The Changeling – Young Vic, until 22 December 2012

One of the more interesting aspects of going to watch a lot of theatre is the sight of an idea dusted off to be given a new lease of life and then mainstreamed across London until audiences get tired of it again. The current default
position doing the rounds is that staple motif of directors looking for a fresh angle to breathe life into classic texts; playing the play as a play within a play.

The Changeling

Last year Ian Rickson’s Hamlet was set in the world of 1970’s psychiatry and the action unfolded with references abound to RD Laing, Phyllida Lloyd’s Julius Caesar – currently at the Donmar – is set within the confines of a women’s prison and, not having yet seen it, one would imagine that power structures of the play reflect upon the institutional setting. Joe Hill-Gibbin’s take on The Changeling – Thomas Middleton’s and William Rowley’s Jacobean tragedy – appears to be set within a mental institute with the audience taking on the role of paying guests.

The advantage of doing this is that it liberates the text from the confines of the period in which it was written and it allows space for allusions and references that would not otherwise be possible. The criticism is equally obvious – directorial authority runs roughshod over the intentions of the playwright and their director’s decision-making becomes the critical factor in the production.

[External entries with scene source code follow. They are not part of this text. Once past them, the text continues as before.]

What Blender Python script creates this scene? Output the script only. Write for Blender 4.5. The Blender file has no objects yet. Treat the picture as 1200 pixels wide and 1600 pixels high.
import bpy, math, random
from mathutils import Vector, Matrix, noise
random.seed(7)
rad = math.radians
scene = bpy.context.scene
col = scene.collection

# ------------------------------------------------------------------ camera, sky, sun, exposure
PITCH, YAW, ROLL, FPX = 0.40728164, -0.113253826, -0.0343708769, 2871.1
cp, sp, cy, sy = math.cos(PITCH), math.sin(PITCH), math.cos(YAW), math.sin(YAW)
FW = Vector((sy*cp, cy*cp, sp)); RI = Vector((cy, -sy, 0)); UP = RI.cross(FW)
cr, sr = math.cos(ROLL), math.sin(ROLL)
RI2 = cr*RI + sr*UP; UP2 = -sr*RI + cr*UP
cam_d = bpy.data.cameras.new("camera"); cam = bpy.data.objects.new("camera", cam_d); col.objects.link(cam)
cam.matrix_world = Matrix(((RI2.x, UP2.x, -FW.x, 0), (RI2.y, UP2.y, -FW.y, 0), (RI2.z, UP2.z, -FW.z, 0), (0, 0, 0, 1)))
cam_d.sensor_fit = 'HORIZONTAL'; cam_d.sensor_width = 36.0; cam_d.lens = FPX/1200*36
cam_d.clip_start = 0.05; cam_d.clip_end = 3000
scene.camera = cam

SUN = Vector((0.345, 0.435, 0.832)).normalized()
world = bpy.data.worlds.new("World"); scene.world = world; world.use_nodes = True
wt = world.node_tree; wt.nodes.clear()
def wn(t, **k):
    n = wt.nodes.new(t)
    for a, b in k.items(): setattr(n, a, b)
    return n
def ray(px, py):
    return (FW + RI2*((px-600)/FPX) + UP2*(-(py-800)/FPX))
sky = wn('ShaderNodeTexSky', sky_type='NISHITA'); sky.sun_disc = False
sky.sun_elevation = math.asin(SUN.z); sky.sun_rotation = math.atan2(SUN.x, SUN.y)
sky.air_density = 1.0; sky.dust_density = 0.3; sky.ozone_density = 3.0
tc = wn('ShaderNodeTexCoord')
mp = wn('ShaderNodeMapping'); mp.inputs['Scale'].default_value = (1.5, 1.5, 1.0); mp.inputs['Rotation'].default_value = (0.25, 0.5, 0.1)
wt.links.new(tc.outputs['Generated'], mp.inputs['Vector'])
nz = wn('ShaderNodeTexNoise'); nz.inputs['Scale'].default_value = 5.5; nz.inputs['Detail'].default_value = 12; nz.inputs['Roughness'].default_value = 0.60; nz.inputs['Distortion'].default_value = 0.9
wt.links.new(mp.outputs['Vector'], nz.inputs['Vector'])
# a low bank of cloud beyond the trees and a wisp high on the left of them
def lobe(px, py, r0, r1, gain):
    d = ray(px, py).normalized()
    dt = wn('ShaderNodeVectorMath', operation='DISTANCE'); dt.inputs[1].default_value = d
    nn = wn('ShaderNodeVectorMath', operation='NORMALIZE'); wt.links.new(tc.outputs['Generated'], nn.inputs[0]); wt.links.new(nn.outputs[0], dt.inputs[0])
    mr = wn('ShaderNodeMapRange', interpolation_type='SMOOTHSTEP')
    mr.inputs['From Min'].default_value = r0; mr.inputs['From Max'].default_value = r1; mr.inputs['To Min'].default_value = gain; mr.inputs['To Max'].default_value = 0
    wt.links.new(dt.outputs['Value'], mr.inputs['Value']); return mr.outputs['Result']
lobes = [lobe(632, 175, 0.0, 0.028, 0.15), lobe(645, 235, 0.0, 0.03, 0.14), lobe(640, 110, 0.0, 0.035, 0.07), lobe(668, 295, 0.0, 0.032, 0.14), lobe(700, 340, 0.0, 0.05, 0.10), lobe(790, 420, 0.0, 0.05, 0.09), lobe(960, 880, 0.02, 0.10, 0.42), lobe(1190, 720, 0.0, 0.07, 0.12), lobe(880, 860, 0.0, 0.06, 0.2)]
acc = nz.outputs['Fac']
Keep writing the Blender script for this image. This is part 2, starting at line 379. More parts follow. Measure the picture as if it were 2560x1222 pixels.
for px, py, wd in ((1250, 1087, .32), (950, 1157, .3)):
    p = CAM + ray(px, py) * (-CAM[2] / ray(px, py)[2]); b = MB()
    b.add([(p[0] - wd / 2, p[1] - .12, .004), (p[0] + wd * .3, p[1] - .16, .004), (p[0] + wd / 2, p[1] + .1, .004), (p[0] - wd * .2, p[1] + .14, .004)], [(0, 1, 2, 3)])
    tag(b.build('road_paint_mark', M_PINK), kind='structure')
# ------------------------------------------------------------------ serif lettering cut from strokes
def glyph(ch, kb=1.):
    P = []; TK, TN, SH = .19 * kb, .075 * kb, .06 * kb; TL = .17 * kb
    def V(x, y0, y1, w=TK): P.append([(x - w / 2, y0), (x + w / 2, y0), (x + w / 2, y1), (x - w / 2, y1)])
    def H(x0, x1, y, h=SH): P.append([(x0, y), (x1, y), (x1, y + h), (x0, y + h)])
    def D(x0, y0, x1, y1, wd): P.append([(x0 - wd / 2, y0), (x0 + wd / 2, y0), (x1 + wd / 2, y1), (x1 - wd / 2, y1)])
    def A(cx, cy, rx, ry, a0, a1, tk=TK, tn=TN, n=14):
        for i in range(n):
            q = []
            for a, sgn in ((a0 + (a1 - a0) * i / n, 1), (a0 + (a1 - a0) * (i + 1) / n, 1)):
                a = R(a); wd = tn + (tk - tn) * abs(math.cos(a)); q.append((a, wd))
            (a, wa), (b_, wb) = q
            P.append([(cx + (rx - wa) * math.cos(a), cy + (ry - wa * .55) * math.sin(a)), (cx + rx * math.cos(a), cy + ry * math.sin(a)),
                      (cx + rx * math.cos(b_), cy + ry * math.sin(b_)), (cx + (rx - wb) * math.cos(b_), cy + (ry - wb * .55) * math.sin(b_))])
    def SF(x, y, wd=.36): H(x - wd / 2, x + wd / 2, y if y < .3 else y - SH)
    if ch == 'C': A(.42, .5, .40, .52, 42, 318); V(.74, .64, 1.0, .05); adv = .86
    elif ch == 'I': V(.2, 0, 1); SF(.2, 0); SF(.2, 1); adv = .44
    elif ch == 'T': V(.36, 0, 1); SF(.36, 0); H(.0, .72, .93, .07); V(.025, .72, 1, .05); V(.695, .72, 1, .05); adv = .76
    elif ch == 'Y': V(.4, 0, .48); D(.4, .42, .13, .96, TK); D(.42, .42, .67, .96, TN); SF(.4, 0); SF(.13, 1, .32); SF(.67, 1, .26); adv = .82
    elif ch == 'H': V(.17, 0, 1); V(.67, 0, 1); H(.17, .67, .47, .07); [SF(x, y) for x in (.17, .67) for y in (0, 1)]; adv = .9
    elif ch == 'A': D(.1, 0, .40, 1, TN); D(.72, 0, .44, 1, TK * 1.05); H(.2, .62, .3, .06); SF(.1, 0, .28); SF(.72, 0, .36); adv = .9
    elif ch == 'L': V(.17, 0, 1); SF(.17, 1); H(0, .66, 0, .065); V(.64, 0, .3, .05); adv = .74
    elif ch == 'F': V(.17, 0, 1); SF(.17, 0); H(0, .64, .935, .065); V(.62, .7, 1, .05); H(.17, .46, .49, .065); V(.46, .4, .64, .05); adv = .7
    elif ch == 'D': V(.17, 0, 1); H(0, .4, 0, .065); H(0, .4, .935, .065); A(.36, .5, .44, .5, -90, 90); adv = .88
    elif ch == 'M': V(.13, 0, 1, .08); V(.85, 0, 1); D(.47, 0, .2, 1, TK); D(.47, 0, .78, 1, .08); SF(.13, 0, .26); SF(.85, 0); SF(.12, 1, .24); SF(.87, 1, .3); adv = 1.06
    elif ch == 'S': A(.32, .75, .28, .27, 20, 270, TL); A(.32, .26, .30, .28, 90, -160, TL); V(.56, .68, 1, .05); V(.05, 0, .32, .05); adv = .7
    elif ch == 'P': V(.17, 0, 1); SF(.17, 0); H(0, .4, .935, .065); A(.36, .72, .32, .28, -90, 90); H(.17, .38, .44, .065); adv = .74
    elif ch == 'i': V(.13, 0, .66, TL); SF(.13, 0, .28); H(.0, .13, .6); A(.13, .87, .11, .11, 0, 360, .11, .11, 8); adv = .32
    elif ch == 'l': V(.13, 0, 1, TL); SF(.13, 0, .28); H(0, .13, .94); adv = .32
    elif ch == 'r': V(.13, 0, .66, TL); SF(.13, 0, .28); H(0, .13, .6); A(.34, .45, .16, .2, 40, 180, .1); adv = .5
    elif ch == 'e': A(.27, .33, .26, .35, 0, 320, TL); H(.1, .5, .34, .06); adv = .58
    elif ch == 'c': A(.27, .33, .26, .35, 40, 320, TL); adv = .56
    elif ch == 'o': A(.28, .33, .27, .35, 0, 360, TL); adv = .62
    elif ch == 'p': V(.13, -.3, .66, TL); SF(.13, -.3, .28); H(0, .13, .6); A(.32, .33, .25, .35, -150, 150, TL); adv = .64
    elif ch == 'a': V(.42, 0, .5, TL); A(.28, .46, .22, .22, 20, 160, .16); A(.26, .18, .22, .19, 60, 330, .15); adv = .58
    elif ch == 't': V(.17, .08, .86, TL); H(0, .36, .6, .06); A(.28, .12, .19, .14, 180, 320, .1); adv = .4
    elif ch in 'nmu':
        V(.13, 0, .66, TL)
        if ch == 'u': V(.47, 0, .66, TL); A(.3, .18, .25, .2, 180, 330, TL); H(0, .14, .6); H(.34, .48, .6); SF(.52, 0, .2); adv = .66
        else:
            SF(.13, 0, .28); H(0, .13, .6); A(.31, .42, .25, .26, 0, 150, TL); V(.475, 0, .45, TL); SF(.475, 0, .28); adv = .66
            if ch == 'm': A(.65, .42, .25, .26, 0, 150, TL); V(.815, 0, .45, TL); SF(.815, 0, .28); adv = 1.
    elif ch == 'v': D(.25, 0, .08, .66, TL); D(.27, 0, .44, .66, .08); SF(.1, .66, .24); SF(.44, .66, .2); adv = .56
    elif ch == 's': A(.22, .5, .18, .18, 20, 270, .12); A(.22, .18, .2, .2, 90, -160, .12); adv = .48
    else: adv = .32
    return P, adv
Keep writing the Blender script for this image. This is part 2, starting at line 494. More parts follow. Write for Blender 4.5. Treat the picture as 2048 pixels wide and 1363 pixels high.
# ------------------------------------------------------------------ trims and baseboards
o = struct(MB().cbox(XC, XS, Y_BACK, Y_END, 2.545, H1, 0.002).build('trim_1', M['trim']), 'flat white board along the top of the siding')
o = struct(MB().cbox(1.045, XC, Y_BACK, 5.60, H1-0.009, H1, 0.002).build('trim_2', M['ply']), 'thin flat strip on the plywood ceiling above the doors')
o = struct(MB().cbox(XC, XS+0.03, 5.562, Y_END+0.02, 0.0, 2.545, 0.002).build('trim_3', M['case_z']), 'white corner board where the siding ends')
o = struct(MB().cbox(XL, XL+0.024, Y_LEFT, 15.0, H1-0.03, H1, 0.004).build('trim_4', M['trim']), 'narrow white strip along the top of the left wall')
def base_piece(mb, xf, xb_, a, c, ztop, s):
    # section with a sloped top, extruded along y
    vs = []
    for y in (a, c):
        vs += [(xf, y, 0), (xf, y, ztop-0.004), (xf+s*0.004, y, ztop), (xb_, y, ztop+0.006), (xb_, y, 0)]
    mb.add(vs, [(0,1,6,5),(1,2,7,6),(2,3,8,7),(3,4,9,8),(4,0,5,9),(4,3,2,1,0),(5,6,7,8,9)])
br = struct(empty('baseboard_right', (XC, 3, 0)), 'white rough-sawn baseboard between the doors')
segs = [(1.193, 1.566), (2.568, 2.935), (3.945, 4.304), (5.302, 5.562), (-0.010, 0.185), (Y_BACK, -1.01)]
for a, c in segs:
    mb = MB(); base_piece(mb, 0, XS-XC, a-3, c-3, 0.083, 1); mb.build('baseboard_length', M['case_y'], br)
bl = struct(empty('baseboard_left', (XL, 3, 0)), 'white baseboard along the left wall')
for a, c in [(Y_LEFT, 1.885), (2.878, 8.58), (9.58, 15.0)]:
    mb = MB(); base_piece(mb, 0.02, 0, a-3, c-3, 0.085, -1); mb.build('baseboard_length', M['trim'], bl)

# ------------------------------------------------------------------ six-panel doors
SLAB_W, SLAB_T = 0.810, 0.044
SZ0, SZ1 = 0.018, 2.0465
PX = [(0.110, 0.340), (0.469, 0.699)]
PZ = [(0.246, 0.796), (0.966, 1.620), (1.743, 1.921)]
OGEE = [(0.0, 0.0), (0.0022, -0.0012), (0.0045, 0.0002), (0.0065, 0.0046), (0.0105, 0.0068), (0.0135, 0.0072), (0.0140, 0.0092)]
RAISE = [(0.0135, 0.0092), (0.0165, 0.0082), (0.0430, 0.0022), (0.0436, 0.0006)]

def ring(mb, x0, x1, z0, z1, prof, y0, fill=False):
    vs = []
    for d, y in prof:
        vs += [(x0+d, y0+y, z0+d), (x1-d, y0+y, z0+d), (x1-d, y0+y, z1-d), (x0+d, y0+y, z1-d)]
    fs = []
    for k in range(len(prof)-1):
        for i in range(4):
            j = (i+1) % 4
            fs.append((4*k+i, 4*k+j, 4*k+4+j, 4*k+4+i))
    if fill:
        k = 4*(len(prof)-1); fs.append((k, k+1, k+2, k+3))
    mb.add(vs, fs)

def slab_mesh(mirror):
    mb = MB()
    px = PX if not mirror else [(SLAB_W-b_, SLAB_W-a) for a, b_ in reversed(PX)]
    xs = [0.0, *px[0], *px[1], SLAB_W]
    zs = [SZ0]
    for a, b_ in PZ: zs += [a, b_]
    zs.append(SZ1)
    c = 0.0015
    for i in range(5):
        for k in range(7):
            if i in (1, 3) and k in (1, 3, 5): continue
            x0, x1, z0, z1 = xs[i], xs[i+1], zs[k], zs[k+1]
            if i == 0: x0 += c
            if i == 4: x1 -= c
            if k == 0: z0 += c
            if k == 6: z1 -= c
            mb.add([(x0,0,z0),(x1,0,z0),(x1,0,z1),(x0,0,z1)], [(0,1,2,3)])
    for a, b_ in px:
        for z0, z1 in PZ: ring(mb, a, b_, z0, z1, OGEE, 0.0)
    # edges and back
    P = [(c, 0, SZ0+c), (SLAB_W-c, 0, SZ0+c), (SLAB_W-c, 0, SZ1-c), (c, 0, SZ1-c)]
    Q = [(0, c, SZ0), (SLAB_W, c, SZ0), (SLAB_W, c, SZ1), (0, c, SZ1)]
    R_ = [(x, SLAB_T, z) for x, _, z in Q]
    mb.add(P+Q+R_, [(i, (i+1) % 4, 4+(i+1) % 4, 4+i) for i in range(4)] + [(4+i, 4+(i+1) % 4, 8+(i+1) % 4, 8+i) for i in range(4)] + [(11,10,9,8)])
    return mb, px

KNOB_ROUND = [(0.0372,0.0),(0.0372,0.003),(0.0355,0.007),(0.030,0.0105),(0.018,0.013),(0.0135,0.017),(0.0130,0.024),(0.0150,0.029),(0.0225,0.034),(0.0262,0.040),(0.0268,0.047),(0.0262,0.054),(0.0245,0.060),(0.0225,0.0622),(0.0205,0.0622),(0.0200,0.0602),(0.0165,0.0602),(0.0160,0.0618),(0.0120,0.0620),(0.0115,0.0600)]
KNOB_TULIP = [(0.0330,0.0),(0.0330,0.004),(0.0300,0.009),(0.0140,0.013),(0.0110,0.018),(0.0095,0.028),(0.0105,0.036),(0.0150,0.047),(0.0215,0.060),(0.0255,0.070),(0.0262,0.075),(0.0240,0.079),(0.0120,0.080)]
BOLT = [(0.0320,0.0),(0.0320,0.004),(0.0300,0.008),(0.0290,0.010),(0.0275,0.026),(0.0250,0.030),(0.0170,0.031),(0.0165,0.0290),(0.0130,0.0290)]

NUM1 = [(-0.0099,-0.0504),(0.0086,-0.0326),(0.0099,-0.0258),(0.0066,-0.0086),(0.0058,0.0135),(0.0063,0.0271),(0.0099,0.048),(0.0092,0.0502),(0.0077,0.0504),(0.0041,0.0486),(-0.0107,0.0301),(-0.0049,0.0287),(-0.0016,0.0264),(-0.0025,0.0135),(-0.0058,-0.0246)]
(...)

This is less of a problem for The Changeling – a play where the plot is so bizarre and bloody that it is hard to understand how it could ever be played with serious intent, seemingly more suited to the plays of Le Theatre du Grand-Guignol. Yet there is an enduring popularity to Jacobean tragedy that seems to be shared by mass audiences and critics alike. The revival of The Changeling has been broadly welcomed, whilst Cheek by Jowl’s equally modern take on ‘Tis Pity She’s A Whore was a critical success and tickets for Punchdrunk’s unique, if fantastically over-hyped, production of The Duchess of Malfi in an abandoned Docklands office block were like gold-dust.